The Portland Board of Education is expected later this month to review a recommendation to rename Riverton Elementary School for community and civil rights leader Gerald Talbot. Michael Kelley / The Forecaster

PORTLAND — Superintendent Xavier Botana is recommending that Riverton Elementary School be renamed after Gerald Talbot, “Maine civil rights icon, community leader and first African American elected to the Maine Legislature.”

Gerald Talbot File photo

Botana’s recommendation comes on the eve of Black History Month in February and just less than a year after former Mayor Ethan Strimling sent the same request to the Portland Board of Education.

The school committee will hold a workshop on renaming the school Jan. 21, which will be followed by a public hearing and possible adoption on Feb. 4.

Botana sees Riverton, one of the district’s most diverse schools, “as the ideal facility” to bear Talbot’s name.

“The school is working to emphasize its role as a community hub offering a range of opportunities, supports and services to everyone, ranging from children to adults,” he said. “A new name highlighting a man who represents the broadest definition of the word community would help to communicate that message. Additionally, the Talbot family has family connections that make Riverton an especially meaningful place for them.”

Talbot’s daughter Regina Phillips is thrilled that the school her grandson attends might bear her father’s name.

“It’s an incredible opportunity, and our family is extremely honored, humbled and very appreciative of the superintendent,” said Phillips, who is a grant writer and community outreach coordinator for the Westbrook School System.

Naming a school after Talbot came up a year ago when Strimling sent a formal request to Board of Education Chairman Roberto Rodriguez. Strimling said Talbot has had an “exceptional” impact on the city, state and country as an educator, civil and human rights activist and founding president of Portland’s branch of the NAACP.

“He is one of Portland’s most cherished and respected leaders. Naming one of our elementary schools for Mr. Talbot will encourage generations of students to not only pursue education throughout their lives, but to get involved in their communities and make a positive difference in the lives of others,” Strimling wrote in the letter, which was signed by the entire council.

Gerald Talbot, front right, helps to carry a banner during a protest march through downtown Portland in 1967. Portland Press Herald / Gerald Talbot Collection

The board in May passed a resolution to develop a process for considering renaming an elementary school for Talbot.

In August 1963, Talbot was among a group of notable Mainers who participated in the March on Washington where Martin Luther King gave his famous  “I Have a Dream” speech” on the steps of the Lincoln Memorial. During his three terms in the Maine Legislature, Talbot fought for the rights of migrant workers, sponsored the state’s first gay rights bill and “led efforts toward gun control, tribal sovereignty, fair housing, equal employment opportunities and health care,” the board’s resolution said.

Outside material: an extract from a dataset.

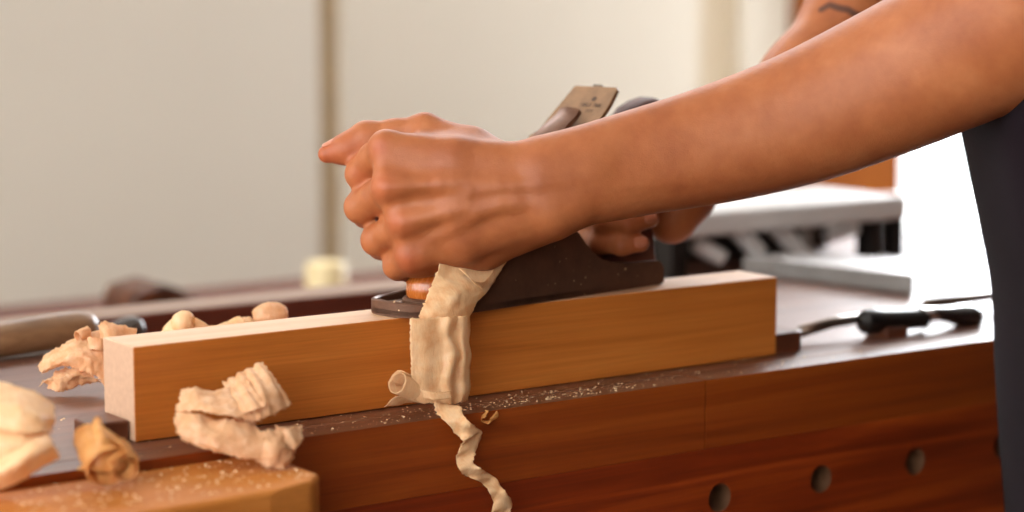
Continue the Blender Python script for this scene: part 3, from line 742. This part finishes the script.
# --- sawdust
mb = MB()
def grain(x, y, z, r):
    a = random.uniform(0, 6.3); v4 = []
    for k in range(3): v4.append((x + r * math.cos(a + k * 2.1) * random.uniform(.6, 1.3), y + r * math.sin(a + k * 2.1) * random.uniform(.6, 1.3), z + .0001))
    v4.append((x, y, z + r * random.uniform(.4, .9))); mb.add(v4, [(0, 2, 1), (0, 1, 3), (1, 2, 3), (2, 0, 3)])
for _ in range(1000):
    x = random.uniform(-.02, .56) if random.random() < .3 else random.gauss(.28, .1); y = BYF + .004 + abs(random.gauss(0, .022))
    if -.001 < y or y < BYF + .003: continue
    grain(x, y, 0, random.choice((.0003, .0003, .0004, .0005, .0006, .0011)))
for _ in range(160):
    x, y = random.uniform(-.2, .12), random.uniform(.02, .3)
    if -.003 < x and y < .05: continue
    grain(x, y, 0, random.uniform(.0004, .0014))
for _ in range(500):
    grain(random.uniform(-.3, .06), random.uniform(-.125, -.05), -.006, random.uniform(.0004, .0016))
o = mb.build('sawdust', M['dust'], fix=False); tag(o, 'fine pale sawdust scattered along the bench edge and vise jaw', 'sawdust', kind='stuff')
mb = MB()
for _ in range(420):
    a, rr = random.uniform(0, 6.3), random.uniform(0, 1)
    x, y = random.uniform(.018, .06), random.uniform(-.024, .024)
    if (x - .04) ** 2 + y * y < .0195 ** 2: continue
    p = PL(x, y, .0046); grain(p[0], p[1], p[2], random.uniform(.0002, .0007))
o = mb.build('sawdust', M['dust'], plane, fix=False); o['kind'] = 'stuff'

# ================================================================== TOOLS ON THE BENCH
# wooden handle lying in the tool well
t = thing('mallet', 'wooden tool handle with a rounded tip lying across the tool well', 'mallet', (-.1, .3, 0))
p1 = atp(92, 325, 1, .335); p0 = p1 + (np.array(atp(0, 340, 1, .325)) - p1) * 2.2
ax = p0 - p1; Lh = float(np.linalg.norm(ax)); r_ = .0135
o = MB().lathe([(.0005, -.003), (.006, -.0024), (.010, .0005), (.0125, .006), (.0138, .016), (.0142, .04), (.0135, .08), (.0128, .13), (.0132, Lh)], p1, ax=ax, n=36).build('handle', M['handle'], t); smooth_angle(o, 60)
hd = p0 + ax / Lh * .03
T0 = ax / Lh; T1 = np.cross((0, 0, 1.), T0); T1 /= np.linalg.norm(T1); T2 = np.cross(T0, T1)
o = MB().box(-.035, .035, -.06, .06, -.004, .06, lambda a, b_, c_: tuple(hd + T0 * a + T1 * b_ + np.array([0, 0, 1.]) * (c_ - (hd[2] if hd[2] > 0 else 0)))).build('head', M['handle'], t); bevel(o, .005)
# dark knob of another tool, behind the crinkled shaving
t = thing('screwdriver', 'tool with a dark rounded grip end lying behind the crinkled shaving', 'screwdriver', (.2, .38, -.05))
p1 = atp(140, 327, 1, .375); ax = np.array([-.75, .25, -.25])
o = MB().lathe([(.0005, -.004), (.006, -.003), (.010, .001), (.0115, .008), (.0115, .03), (.009, .05), (.0055, .056)], p1, ax=ax, n=28).build('grip', M['gripdark'], t); smooth_angle(o, 60)
ax /= np.linalg.norm(ax)
MB().lathe([(.003, .05), (.003, .12), (.0022, .125)], p1, ax=ax, n=14).build('shaft', M['rod'], t)
# clamp behind the right-hand stop
clamp = thing('clamp', 'iron bar clamp with a black teardrop handle lying beside the stop block', 'clamp', (.66, .03, 0))
YC = .014
def cy(px, py, y=YC): return aty(px, py, y)
o = MB().tube([cy(800, 332, .03), cy(830, 323, .03), cy(869, 316.5, .03)], .0045, 14).build('bar', M['rod'], clamp, smooth=True)
a, b1 = cy(864, 322, .016), cy(926, 318, .016); d = (b1 - a) / np.linalg.norm(b1 - a); L = float(np.linalg.norm(b1 - a))
o = MB().lathe([(.004, -.002), (.009, 0), (.0105, .006), (.0098, .014), (.0085, L * .5), (.0078, L * .85), (.0085, L * .95), (.005, L)], a, ax=d, n=28).build('casting', M['black_metal'], clamp); smooth_angle(o, 45)
o = MB().box(-.006, .018, -.012, .012, -.014, -.004, lambda x, y, z: tuple(a + d * (x + .02) + np.array([0, 1., 0]) * y + np.array([0, 0, 1.]) * z)).build('jaw', M['dogwood'], clamp); bevel(o, .002)
a2, b2 = cy(921, 315, .015), cy(936, 314, .015)
o = MB().tube([a2, b2], [.0065, .0058], 18).build('collar', M['chrome'], clamp, smooth=False); smooth_angle(o, 50)
a3, b3 = cy(932, 313, .014), cy(979, 317.5, .014); d3 = (b3 - a3) / np.linalg.norm(b3 - a3); L3 = float(np.linalg.norm(b3 - a3))
o = MB().lathe([(.0045, -.001), (.005, .002), (.0062, L3 * .3), (.0092, L3 * .62), (.0104, L3 * .8), (.0088, L3 * .93), (.0045, L3 * .99), (.0005, L3)], a3, ax=d3, n=28).build('handle', M['black_wood'], clamp); smooth_angle(o, 60)
o = MB().tube([cy(925, 304, .06), cy(965, 299, .06), cy(1040, 289, .06)], .0042, 12).build('sliding_bar', M['rod'], clamp, smooth=True)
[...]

Talbot challenged racial discrimination in Portland’s rental housing market, going to court over it three times. He was a key figure in the passing of the Maine Fair Housing bill, Maine Human Rights Act and the creation of the Maine Human Rights Commission.

“He has worked hard for social justice his entire life,” Phillips said of her father, who in 1995 donated to the University of Southern Maine his collection of personal papers, books, artifacts and photographs documenting African Americans in the United States, particularly in Maine. The university renamed a lecture hall in his honor.

Under the Portland school board policy, a school’s name must preserve or honor history, be place-specific, recognize landmarks or geographic locations near the school or be named in honor a person who has made an outstanding contribution to teaching and learning or on the local, state, federal or international stage.

If renamed, Riverton would be the second elementary school in the city to get a new name. In 2018, the board decided to change the name of the reconstructed Hall Elementary School to pay tribute to longtime school nurse Amanda Rowe.

Several of Portland’s schools are named for people, including Longfellow Elementary School (Henry Longfellow), Reiche Elementary School (Howard Reiche), Lyseth Elementary School (Harrison Lyseth), Lincoln Middle School (Abraham Lincoln), King Middle School (Helen King) and Moore Middle School (Lyman Moore). Other schools, including East End Community School, Ocean Avenue School, Presumpscot Elementary School Cliff Island  School, Peaks Island Elementary School, Deering High School, Portland High School and Casco Bay High School are named for the neighborhood or area they are located in.